FW: A walk through Fagerengfjaera

To: "Birdchat " <>, birding-aus <>, "" <>
Subject: FW: A walk through Fagerengfjaera
From: Willem Jan Marinus Vader <>
Date: Sat, 15 May 2021 15:12:28 +0000



From: Wim Vader <>
Sent: lørdag 15. mai 2021 12:21
To: Willem Jan Marinus Vader <>
Cc: Hayo H.W. Velthuis <>; Jan Willem Vader <>; Lena de Vries <>; Riet Keuchenius <>
Subject: A walk through Fagerengfjaera


A walk through Fagerengfjaera


15 May, grey skies, our garden, at 45m a.s.l., is still c 60% snow covered. My hanging sunflower seed feeder is still very little popular, but this morning 2 Greenfinches came to take a few seeds. As always, the local Magpies are around and Hooded Crows fly over.

Our home is in suburbia; the town center is on the opposite side of the island--many Kittiwakes there now, but we never see one here.

Our street, Vesterlivegen, abuts Folkeparken, a woodland of birches, mountain ash, pines and spruce (the latter 2 not wild locally). Just this last week the thrushes have returned here and now there are bold Fieldfares and cautious Redwings everywhere, while also the tired sounding rasps of the beautiful Bramblings can be heard here and there, although the Greenfinches still dominate the rasp-chorus.

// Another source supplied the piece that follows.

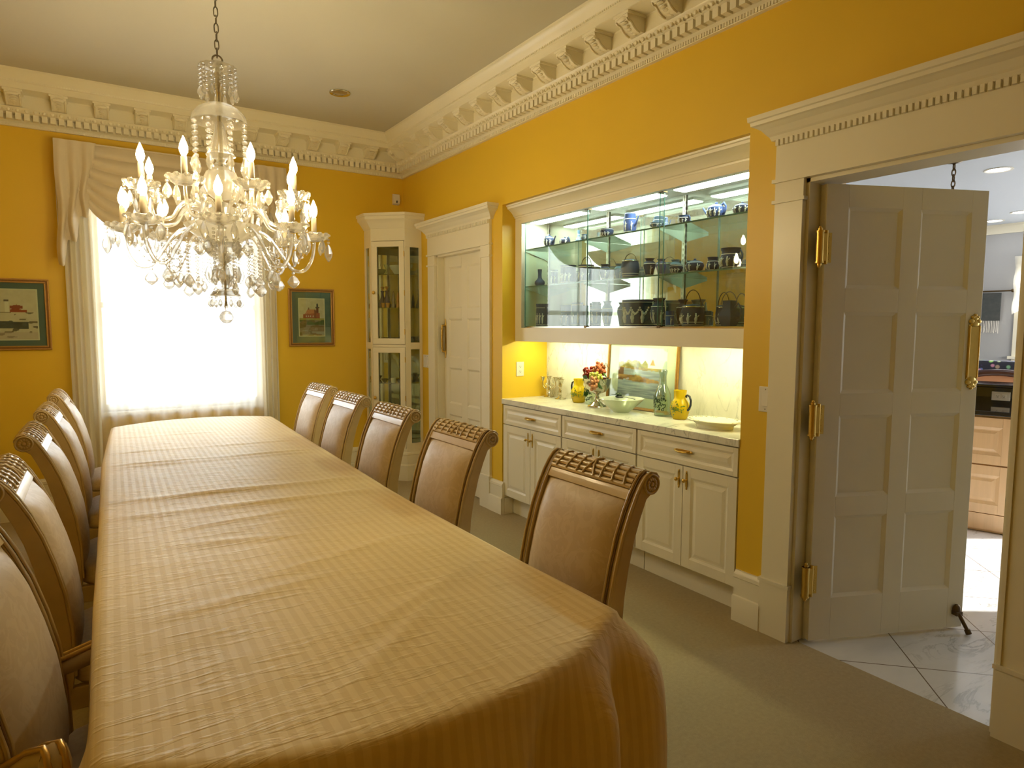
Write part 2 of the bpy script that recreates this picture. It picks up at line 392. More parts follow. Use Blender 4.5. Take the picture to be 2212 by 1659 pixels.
# ------------------------------------------------------------------ joinery helpers
def panel_slab(mb, w, h, t, cols, rows, rec=.012, mould=.022, raised=True, back=True):
    """slab, front face at y=0 going to y=t; recessed panels with raised fields"""
    mb.box(0,w,rec,t,0,h)
    xs = [0] + [c for p in cols for c in p] + [w]
    for i in range(0, len(xs), 2): mb.box(xs[i],xs[i+1],0,rec,0,h)
    zs = [0] + [c for p in rows for c in p] + [h]
    for (a,b_) in cols:
        for i in range(0, len(zs), 2): mb.box(a,b_,0,rec,zs[i],zs[i+1])
        for (c,d) in rows:
            m_ = mould
            for (p,q,r_,s_) in (((a,c),(b_,c),(b_-m_,c+m_),(a+m_,c+m_)),((b_,c),(b_,d),(b_-m_,d-m_),(b_-m_,c+m_)),((b_,d),(a,d),(a+m_,d-m_),(b_-m_,d-m_)),((a,d),(a,c),(a+m_,c+m_),(a+m_,d-m_))):
                mb.add([(p[0],.001,p[1]),(q[0],.001,q[1]),(r_[0],rec-.0005,r_[1]),(s_[0],rec-.0005,s_[1])],[(0,1,2,3)])
            if raised:
                e = m_+.008; g = e+.018
                A = [(a+e,c+e),(b_-e,c+e),(b_-e,d-e),(a+e,d-e)]; B = [(a+g,c+g),(b_-g,c+g),(b_-g,d-g),(a+g,d-g)]
                mb.add([(p[0],rec-.0003,p[1]) for p in A]+[(p[0],rec*.35,p[1]) for p in B],[(0,1,5,4),(1,2,6,5),(2,3,7,6),(3,0,4,7),(4,5,6,7)])
    return mb
def run_profile(mb, prof, axis, wall, sgn, a, b, ma=0, mb_=0):
    """moulding profile (p from wall, z) run along axis from a to b; ma/mb_: mitre factor of p at the ends"""
    va = []; vb = []
    for p, z in prof:
        if axis == 'y': va.append((wall+sgn*p, a+ma*p, z)); vb.append((wall+sgn*p, b+mb_*p, z))
        else: va.append((a+ma*p, wall+sgn*p, z)); vb.append((b+mb_*p, wall+sgn*p, z))
    n = len(prof)
    mb.add(va+vb, [(i,(i+1)%n,n+(i+1)%n,n+i) for i in range(n)] + [list(range(n)), list(range(n,2*n))[::-1]])
def offset_sweep(mb, prof, pts):
    """profile (out,z) swept round an open polyline in plan (outward = right-hand side of travel)"""
    P = [Vector(p) for p in pts]; m = len(P); nn = []
    for i in range(m):
        d0 = (P[i]-P[i-1]).normalized() if i else None
        d1 = (P[i+1]-P[i]).normalized() if i < m-1 else None
        n0 = Vector((d0.y,-d0.x)) if d0 else None; n1 = Vector((d1.y,-d1.x)) if d1 else None
        if n0 is None: nn.append(n1)
        elif n1 is None: nn.append(n0)
        else:
            q = (n0+n1); q = q/ (q.length_squared/2) ; nn.append(q)
    k = len(prof); vs = []; fs = []
    for i in range(m):
        for o, z in prof: vs.append((P[i].x+nn[i].x*o, P[i].y+nn[i].y*o, z))
    for i in range(m-1):
        for j in range(k): fs.append((i*k+j, i*k+(j+1)%k, (i+1)*k+(j+1)%k, (i+1)*k+j))
    fs.append(list(range(k))); fs.append([(m-1)*k+j for j in range(k)][::-1])
    mb.add(vs, fs)
# ------------------------------------------------------------------ the room
XL, YB = -1.42, -1.6                     # left and back walls (outside the frame)
mb = MB().box(XL-.1, W+.036, YB-.1, D+.1, -.1, 0).box(W+.036, W+.15, 1.86, D+.1, -.1, 0); struct(mb.build('floor', M['carpet']))
mb = MB().box(W+.036, 9.6, -.2, 6.0, -.1, -.003); struct(mb.build('floor_kitchen', M['tile']))
mb = MB().box(XL-.1, W+.16, YB-.1, D+.2, CZ, CZ+.1); struct(mb.build('ceiling', M['ceil']))
mb = MB().box(W+.15, 9.6, -.2, 6.0, 2.70, 2.80); struct(mb.build('ceiling_kitchen', mat('kitchen_ceiling_paint', (.55,.59,.64), .7, var=.01)))
T = .15
mb = MB()
for y0,y1,z0,z1 in ((YB-.1,.93,0,CZ),(.93,1.78,2.172,CZ),(1.78,2.09,0,CZ),(2.09,4.345,2.447,CZ),(4.345,4.65,0,CZ),(4.65,5.485,2.16,CZ),(5.485,D+.1,0,CZ)):
    mb.box(W,W+T,y0,y1,z0,z1)
mb.box(W+T,3.21,4.345,4.40,0,2.50); mb.box(W+T,3.21,2.035,2.09,0,2.50); mb.box(W+T,3.26,2.035,4.40,2.447,2.50); mb.box(3.21,3.26,2.035,4.40,0,2.447)
struct(mb.build('wall_right', M['yellow']))
WX0, WX1, WZ0, WZ1 = .06, 1.36, .80, 2.55
mb = MB()
for x0,x1,z0,z1 in ((XL-.1,WX0,0,CZ),(WX1,W+T,0,CZ),(WX0,WX1,0,WZ0),(WX0,WX1,WZ1,CZ)): mb.box(x0,x1,D,D+.2,z0,z1)
struct(mb.build('wall_far', M['yellow']))
struct(MB().box(XL-.1,XL,YB-.1,D+.1,0,CZ).build('wall_left', M['yellow']))
struct(MB().box(XL,W,YB-.1,YB,0,CZ).build('wall_back', M['yellow']))

# window behind the sheer
w = struct(thing('window_1', None, None, ((WX0+WX1)/2, D, WZ0)))
F = fr((-(WX0+WX1)/2,-D,-WZ0))
mb = MB(F); mb.frame(WX0,WX1,WZ0,WZ1,.06,D+.06,D+.12); zc = (WZ0+WZ1)/2
mb.box(WX0+.06,WX1-.06,D+.07,D+.11,zc-.025,zc+.025); mb.box((WX0+WX1)/2-.012,(WX0+WX1)/2+.012,D+.075,D+.105,WZ0+.06,WZ1-.06)
mb.build('window_frame', M['white'], w, bev=.004)
MB(F).box(WX0+.05,WX1-.05,D+.088,D+.094,WZ0+.05,WZ1-.05).build('window_glass', M['winglass'], w)
MB(F).box(WX0-.06,WX1+.06,D-.02,D+.06,WZ0-.035,WZ0).build('window_sill', M['white'], w, bev=.005)

# cornice
PROF = [(0,2.985),(.026,2.985),(.03,3.0),(.026,3.012),(.036,3.018),(.045,3.022),(.048,3.064),(.096,3.068),(.102,3.072),(.128,3.092),(.132,3.10),(.12,3.104),(.12,3.185),(.125,3.192),(.255,3.192),(.262,3.196),(.264,3.236),(.275,3.240),(.278,3.25),(.283,3.256),(.292,3.275),(.31,3.298),(.322,3.306),(.324,CZ),(0,CZ)]
def dentils(mb, axis, wall, sgn, a, b):
    n = int(abs(b-a)/.0525)
    for i in range(n):
        t = a+(b-a)*(i+.5)/n
        for (lo,hi,p0,p1,z0,z1) in ((t-.0175,t+.0175,.04,.092,3.022,3.068),):
            if axis == 'y': mb.box(wall+sgn*p0, wall+sgn*p1, lo, hi, z0, z1)
            else: mb.box(lo, hi, wall+sgn*p0, wall+sgn*p1, z0, z1)
        # egg and dart above
        c = (.116,3.084); pos = (wall+sgn*c[0], t, c[1]) if axis == 'y' else (t, wall+sgn*c[0], c[1])
        mb.sph(pos, (.010,.0125,.017) if axis == 'y' else (.0125,.010,.017), 8, 6)
        t2 = t+.026
        q = [(t2-.004,3.098),(t2+.004,3.098),(t2,3.070)]
        if axis == 'y': mb.poly(q,'x',wall+sgn*.10,wall+sgn*.120)
        else: mb.poly(q,'y',wall+sgn*.10,wall+sgn*.120)
    n2 = int(abs(b-a)/.0175)
    for i in range(n2):
        t = a+(b-a)*(i+.5)/n2
        if axis == 'y': mb.box(wall+sgn*.02, wall+sgn*.034, t-.005, t+.005, 2.988, 3.008); mb.box(wall+sgn*.262, wall+sgn*.280, t-.004, t+.004, 3.241, 3.251)
        else: mb.box(t-.005, t+.005, wall+sgn*.02, wall+sgn*.034, 2.988, 3.008); mb.box(t-.004, t+.004, wall+sgn*.262, wall+sgn*.280, 3.241, 3.251)
t1 = MB(); run_profile(t1, PROF, 'y', W, -1, YB, D, 1, -1); dentils(t1, 'y', W, -1, YB+.3, D-.06)
trimR = struct(t1.build('trim_1', M['white'], smooth=32))
t2 = MB(); run_profile(t2, PROF, 'x', D, -1, XL, W, 1, -1); dentils(t2, 'x', D, -1, XL+.1, W-.06)
trimF = struct(t2.build('trim_2', M['white'], smooth=32))
t3 = MB(); run_profile(t3, PROF, 'y', XL, 1, YB, D, 1, -1); struct(t3.build('trim_3', M['white'], smooth=32))
t4 = MB(); run_profile(t4, PROF, 'x', YB, 1, XL, W, 1, -1); struct(t4.build('trim_4', M['white'], smooth=32))
# scrolled modillion brackets under the corona (local: x along wall, -y out of the wall)
mo = MB()
side = [(0,3.192),(-.128,3.192),(-.132,3.176),(-.128,3.160),(-.118,3.150),(-.104,3.150),(-.092,3.142),(-.078,3.126),(-.055,3.112),(-.03,3.106),(0,3.104)]
mo.poly(side, 'x', -.048, .048)
mo.box(-.058,.058,-.136,0,3.178,3.192)
for sx in (-.040,.040): mo.tube([(sx,y-.003,z-.002) for y,z in side[3:10]], .006, 6)
for k in range(5):
    t_ = k/4; y = -.112+.085*t_; z = 3.146-.036*t_**.7
    mo.sph((0,y,z-.001), (.024-.003*k,.014,.007), 8, 5)
mo.sph((0,-.128,3.162),(.038,.010,.014),10,6)
first = None
def modil(par, loc, rz):
    global first
    if first is None:
        first = mo.build('modillion', M['white'], par, smooth=35); o = first
    else:
        o = first.copy(); COL.objects.link(o); o.parent = par
    o.location = loc; o.rotation_euler = (0,0,rz)
y = 3.018
while y < D-.3: y += .268
while y > .2:
    modil(trimR, (W-.12, y, 0), RW); y -= .268
x = -.099-.268*4
while x < W-.3:
    modil(trimF, (x, D-.12, 0), 0); x += .2705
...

Vesterliveien descends quite steeply to the shore of Sandnes-sundet, one of the 2 sounds that surround Tromsoeya and that make out the sill of the long and deep Balsfjord. Here there is a field of a few hundred meters still lying fallow and this is Fagerengfjaera, which translates as 'beautiful meadow shore'. Now beauty is in the eye of the beholder, of course; this is rough grassland, soon absolutely dominated by the white Cow Parsley Anthriscus flowers and the enormous and not indigenous Tromsoe Palms Heracleum,  later in the season replaced by the creamy white of Meadowsweet Filipendula. But now, the snow just gone, it does not look all that alluring, although both Anthriscus and Heracleum show their first green and along the paths the characteristic leaves of the Lady's Mantle Alchemilla unfold. This is one of the last areas on the island where the stony intertidal is still more or less intact. This makes the area of course popular by builders, and plans to remake the area with 13 large apartment buildings and even an artificial little island (so-called nature) just outside have just been, I fear only temporarily, stopped.

When I walked here a few days ago, there was little to be seen and the Greylag Geese that were there earlier, had left for more promising nesting areas. But this day I was more lucky. Even before I had descended to the area proper, I discovered the first Pied Wagtail of the year, on a house roof; this bird is very popular here and prefers to nest close to humans. Along the rough path along the coast there were as always lots of Common Gulls--they nest in the area in a very loose colony--, with Herring Gulls, Great Black-backed Gulls and to a degree also Oystercatchers keeping more to the intertidal. Here there are also many Common Eiders now, in pairs or still small flocks; the females will soon find a nesting place. A few lone  Mallard drakes show that these females already may be nesting.

But I hear a different melancholy, but very welcome sound: the first Golden Plovers have arrived, also these already in pairs.

 A lady walking her dog who wondered what kind of birds these were, told me that they had been there already a few days. Now I saw at least 3 pairs. And there was still a different sound (I am very lucky that my steadily increasing deafness hits the high frequencies much less severely!), also as well known as welcome: a pair of Redshanks! That made for no less than 3 year-birds on a quite short walk, a very good day!